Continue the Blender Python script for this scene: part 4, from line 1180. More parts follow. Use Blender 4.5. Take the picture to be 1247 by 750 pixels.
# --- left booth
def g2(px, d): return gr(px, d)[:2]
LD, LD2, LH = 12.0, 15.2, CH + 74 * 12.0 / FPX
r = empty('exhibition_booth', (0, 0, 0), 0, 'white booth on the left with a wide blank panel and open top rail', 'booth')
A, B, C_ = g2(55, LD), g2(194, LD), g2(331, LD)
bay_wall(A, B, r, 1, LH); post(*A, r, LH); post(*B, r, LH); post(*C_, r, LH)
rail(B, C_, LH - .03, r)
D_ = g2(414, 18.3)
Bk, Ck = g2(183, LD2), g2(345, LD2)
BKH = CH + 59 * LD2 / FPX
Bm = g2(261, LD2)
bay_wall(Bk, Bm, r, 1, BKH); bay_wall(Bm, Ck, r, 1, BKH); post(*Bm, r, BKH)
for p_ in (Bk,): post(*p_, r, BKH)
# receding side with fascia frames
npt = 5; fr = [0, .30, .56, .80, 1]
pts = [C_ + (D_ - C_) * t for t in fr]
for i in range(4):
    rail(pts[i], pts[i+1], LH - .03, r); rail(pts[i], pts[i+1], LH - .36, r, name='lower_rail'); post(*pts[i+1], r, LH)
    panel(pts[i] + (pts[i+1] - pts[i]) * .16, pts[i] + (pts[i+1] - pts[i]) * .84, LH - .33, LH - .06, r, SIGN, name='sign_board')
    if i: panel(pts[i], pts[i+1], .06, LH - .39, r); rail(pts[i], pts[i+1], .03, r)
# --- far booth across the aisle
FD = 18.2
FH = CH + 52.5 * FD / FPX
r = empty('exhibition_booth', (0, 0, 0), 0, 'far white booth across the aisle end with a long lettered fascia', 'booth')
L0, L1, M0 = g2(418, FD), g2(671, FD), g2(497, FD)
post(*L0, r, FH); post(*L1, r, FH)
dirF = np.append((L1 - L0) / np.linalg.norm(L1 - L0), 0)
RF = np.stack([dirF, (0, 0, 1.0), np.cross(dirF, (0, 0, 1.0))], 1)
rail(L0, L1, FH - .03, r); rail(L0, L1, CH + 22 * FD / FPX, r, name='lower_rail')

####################

Set exercise:
Repeat every line of the material exactly as given.

Output:
Continue the Blender Python script for this scene: part 4, from line 1180. More parts follow. Use Blender 4.5. Take the picture to be 1247 by 750 pixels.
# --- left booth
def g2(px, d): return gr(px, d)[:2]
LD, LD2, LH = 12.0, 15.2, CH + 74 * 12.0 / FPX
r = empty('exhibition_booth', (0, 0, 0), 0, 'white booth on the left with a wide blank panel and open top rail', 'booth')
A, B, C_ = g2(55, LD), g2(194, LD), g2(331, LD)
bay_wall(A, B, r, 1, LH); post(*A, r, LH); post(*B, r, LH); post(*C_, r, LH)
rail(B, C_, LH - .03, r)
D_ = g2(414, 18.3)
Bk, Ck = g2(183, LD2), g2(345, LD2)
BKH = CH + 59 * LD2 / FPX
Bm = g2(261, LD2)
bay_wall(Bk, Bm, r, 1, BKH); bay_wall(Bm, Ck, r, 1, BKH); post(*Bm, r, BKH)
for p_ in (Bk,): post(*p_, r, BKH)
# receding side with fascia frames
npt = 5; fr = [0, .30, .56, .80, 1]
pts = [C_ + (D_ - C_) * t for t in fr]
for i in range(4):
    rail(pts[i], pts[i+1], LH - .03, r); rail(pts[i], pts[i+1], LH - .36, r, name='lower_rail'); post(*pts[i+1], r, LH)
    panel(pts[i] + (pts[i+1] - pts[i]) * .16, pts[i] + (pts[i+1] - pts[i]) * .84, LH - .33, LH - .06, r, SIGN, name='sign_board')
    if i: panel(pts[i], pts[i+1], .06, LH - .39, r); rail(pts[i], pts[i+1], .03, r)
# --- far booth across the aisle
FD = 18.2
FH = CH + 52.5 * FD / FPX
r = empty('exhibition_booth', (0, 0, 0), 0, 'far white booth across the aisle end with a long lettered fascia', 'booth')
L0, L1, M0 = g2(418, FD), g2(671, FD), g2(497, FD)
post(*L0, r, FH); post(*L1, r, FH)
dirF = np.append((L1 - L0) / np.linalg.norm(L1 - L0), 0)
RF = np.stack([dirF, (0, 0, 1.0), np.cross(dirF, (0, 0, 1.0))], 1)
rail(L0, L1, FH - .03, r); rail(L0, L1, CH + 22 * FD / FPX, r, name='lower_rail')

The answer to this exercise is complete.